Data to use:
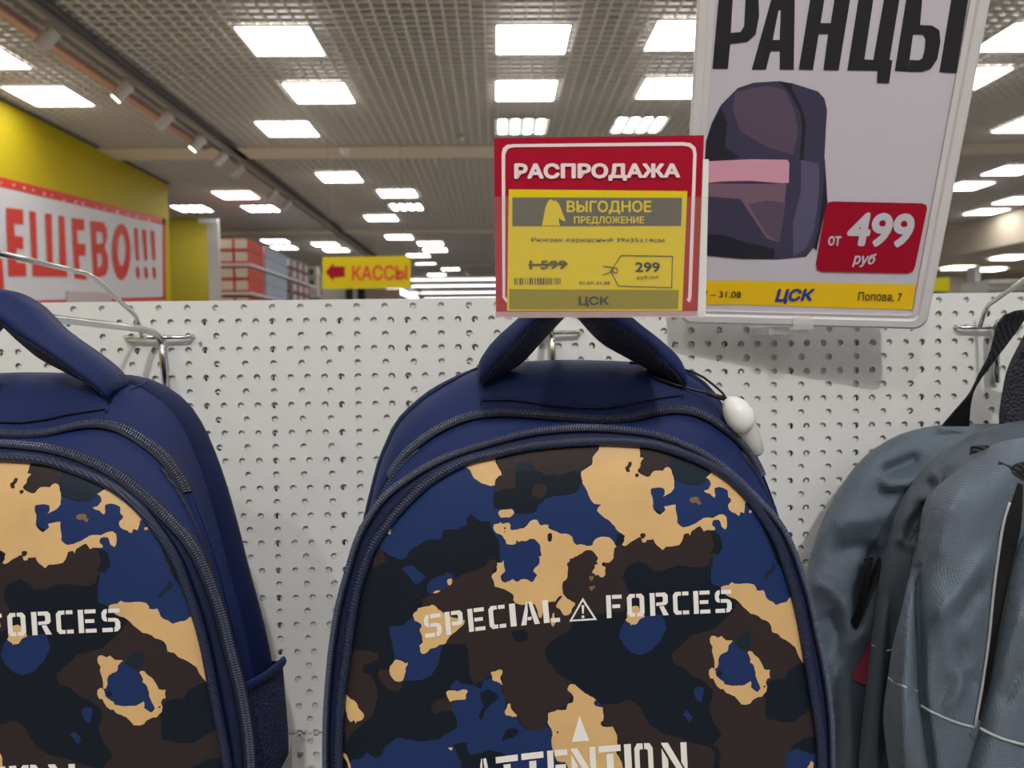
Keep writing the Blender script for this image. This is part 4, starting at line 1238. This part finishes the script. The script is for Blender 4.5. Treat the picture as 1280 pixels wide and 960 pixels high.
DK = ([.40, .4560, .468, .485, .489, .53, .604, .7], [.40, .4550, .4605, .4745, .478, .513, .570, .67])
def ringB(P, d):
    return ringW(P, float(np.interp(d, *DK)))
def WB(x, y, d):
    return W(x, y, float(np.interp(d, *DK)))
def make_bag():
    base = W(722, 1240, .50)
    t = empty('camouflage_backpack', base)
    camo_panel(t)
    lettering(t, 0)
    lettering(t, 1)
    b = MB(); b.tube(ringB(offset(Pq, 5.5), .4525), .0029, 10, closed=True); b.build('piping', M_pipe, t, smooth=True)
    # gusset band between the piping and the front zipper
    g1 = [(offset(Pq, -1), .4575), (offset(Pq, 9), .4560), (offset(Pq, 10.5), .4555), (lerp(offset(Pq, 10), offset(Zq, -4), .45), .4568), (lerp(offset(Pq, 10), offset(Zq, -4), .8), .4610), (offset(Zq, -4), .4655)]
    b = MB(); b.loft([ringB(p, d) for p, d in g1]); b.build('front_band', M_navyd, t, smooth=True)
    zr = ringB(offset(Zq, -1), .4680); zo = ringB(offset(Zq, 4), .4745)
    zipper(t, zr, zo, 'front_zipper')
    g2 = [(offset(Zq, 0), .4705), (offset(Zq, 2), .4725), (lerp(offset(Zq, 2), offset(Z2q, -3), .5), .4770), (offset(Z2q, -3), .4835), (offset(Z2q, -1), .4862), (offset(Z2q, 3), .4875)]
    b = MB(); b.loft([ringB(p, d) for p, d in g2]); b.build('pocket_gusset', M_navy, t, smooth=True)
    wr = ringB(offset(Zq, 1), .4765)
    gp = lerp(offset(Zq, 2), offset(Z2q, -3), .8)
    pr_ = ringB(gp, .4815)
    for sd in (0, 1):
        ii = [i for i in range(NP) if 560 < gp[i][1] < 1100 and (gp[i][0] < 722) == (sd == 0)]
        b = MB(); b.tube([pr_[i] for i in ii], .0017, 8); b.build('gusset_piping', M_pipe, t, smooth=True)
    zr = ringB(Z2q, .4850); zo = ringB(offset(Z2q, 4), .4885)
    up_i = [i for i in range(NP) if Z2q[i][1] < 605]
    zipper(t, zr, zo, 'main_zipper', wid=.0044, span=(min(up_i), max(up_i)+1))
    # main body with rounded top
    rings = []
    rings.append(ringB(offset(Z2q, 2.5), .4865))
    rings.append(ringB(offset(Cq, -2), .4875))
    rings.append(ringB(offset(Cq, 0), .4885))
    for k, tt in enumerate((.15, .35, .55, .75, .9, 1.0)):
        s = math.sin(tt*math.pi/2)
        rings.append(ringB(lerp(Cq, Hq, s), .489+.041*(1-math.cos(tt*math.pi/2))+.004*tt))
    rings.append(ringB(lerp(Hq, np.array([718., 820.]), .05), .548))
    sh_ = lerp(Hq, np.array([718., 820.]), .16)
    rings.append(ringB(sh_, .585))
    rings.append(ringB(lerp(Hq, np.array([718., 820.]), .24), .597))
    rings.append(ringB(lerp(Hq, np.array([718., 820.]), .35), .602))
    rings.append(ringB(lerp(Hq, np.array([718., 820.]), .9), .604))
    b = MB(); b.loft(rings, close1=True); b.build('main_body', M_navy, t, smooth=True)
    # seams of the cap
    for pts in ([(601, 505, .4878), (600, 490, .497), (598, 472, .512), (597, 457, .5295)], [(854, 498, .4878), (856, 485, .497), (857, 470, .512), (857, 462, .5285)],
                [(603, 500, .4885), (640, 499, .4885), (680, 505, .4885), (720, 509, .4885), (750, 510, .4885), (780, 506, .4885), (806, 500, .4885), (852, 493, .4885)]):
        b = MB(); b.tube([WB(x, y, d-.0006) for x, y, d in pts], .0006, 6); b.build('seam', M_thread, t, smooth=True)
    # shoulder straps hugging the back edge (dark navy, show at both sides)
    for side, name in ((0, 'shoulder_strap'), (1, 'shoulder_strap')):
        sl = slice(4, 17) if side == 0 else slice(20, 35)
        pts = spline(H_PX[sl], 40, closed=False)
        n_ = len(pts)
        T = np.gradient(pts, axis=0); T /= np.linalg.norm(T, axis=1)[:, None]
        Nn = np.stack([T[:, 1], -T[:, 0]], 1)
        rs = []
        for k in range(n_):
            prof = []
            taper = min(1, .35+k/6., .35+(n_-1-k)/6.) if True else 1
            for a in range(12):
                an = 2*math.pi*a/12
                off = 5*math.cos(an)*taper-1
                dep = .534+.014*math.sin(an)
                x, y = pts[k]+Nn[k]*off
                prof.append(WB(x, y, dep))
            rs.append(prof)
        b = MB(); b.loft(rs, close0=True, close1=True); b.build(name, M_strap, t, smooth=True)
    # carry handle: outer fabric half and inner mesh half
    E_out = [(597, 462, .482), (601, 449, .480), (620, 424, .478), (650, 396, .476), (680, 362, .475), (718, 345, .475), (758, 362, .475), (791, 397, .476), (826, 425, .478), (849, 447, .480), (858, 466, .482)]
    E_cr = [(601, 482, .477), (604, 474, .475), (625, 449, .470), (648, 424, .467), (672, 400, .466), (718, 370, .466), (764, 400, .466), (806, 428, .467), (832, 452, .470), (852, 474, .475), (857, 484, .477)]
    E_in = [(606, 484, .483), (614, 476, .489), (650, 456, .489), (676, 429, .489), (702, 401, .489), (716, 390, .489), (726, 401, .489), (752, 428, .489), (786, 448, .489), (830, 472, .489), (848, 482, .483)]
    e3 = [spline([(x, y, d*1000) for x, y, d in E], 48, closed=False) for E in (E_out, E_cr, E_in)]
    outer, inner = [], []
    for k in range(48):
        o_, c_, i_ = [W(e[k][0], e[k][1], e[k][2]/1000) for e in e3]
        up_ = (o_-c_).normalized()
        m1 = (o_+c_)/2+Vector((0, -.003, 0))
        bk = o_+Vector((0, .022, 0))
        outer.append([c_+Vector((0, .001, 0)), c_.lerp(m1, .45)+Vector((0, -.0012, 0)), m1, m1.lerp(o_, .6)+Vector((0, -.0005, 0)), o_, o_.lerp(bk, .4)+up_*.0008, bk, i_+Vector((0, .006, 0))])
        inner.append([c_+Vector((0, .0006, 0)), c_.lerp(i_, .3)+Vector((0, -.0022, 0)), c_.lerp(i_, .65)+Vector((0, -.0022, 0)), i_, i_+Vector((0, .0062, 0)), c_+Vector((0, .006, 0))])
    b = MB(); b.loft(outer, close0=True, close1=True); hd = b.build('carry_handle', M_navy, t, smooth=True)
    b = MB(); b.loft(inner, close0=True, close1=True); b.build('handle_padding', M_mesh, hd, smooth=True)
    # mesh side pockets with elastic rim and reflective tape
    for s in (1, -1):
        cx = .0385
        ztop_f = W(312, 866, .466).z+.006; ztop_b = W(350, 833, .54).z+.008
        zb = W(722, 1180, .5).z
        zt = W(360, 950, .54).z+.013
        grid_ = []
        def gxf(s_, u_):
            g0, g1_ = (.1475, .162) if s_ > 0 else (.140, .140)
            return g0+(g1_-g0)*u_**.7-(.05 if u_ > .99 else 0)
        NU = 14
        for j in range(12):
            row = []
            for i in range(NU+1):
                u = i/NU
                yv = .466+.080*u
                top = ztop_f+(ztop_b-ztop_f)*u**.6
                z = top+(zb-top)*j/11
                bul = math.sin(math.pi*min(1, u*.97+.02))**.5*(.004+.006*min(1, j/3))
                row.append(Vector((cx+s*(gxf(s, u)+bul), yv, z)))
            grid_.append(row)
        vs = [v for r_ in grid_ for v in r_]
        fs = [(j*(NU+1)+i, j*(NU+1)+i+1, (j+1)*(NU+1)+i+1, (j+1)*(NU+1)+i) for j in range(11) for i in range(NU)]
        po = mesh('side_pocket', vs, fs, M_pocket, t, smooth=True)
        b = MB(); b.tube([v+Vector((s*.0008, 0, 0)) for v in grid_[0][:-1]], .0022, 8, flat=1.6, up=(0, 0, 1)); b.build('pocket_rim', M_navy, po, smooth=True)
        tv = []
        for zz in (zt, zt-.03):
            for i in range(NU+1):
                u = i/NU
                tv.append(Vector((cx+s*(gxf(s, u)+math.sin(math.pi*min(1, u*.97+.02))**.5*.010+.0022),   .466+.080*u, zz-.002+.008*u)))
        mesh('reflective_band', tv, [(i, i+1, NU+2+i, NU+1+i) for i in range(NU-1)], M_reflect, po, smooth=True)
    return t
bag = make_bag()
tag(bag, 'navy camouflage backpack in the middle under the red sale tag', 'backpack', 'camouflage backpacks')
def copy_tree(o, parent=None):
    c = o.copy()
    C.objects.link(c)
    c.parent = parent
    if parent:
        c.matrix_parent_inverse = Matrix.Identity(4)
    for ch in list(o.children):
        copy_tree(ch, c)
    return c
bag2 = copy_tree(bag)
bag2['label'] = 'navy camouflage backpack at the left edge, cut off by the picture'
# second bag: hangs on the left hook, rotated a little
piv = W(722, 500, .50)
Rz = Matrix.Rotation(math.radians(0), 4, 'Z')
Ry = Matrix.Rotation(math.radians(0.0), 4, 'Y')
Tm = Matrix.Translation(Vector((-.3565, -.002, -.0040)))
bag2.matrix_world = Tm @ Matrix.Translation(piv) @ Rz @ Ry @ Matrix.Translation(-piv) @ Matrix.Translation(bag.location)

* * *

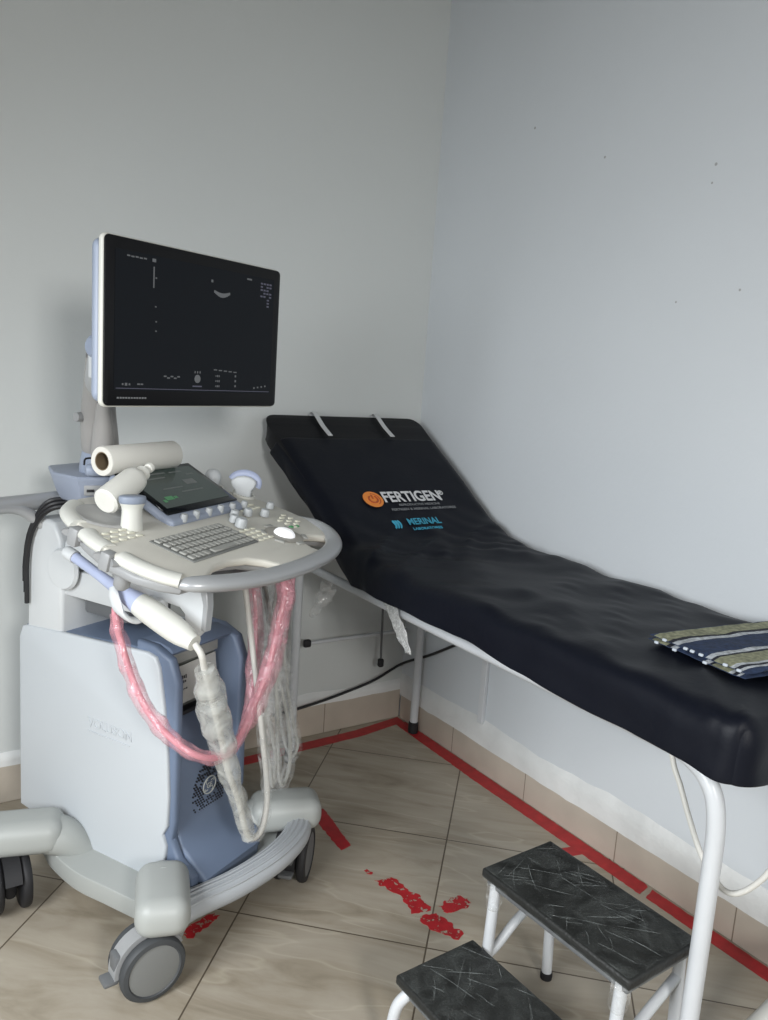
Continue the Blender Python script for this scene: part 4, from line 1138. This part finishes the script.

What this task involves: State the number of lines in the records that include "Blender", and write nothing else.

Expected output: 2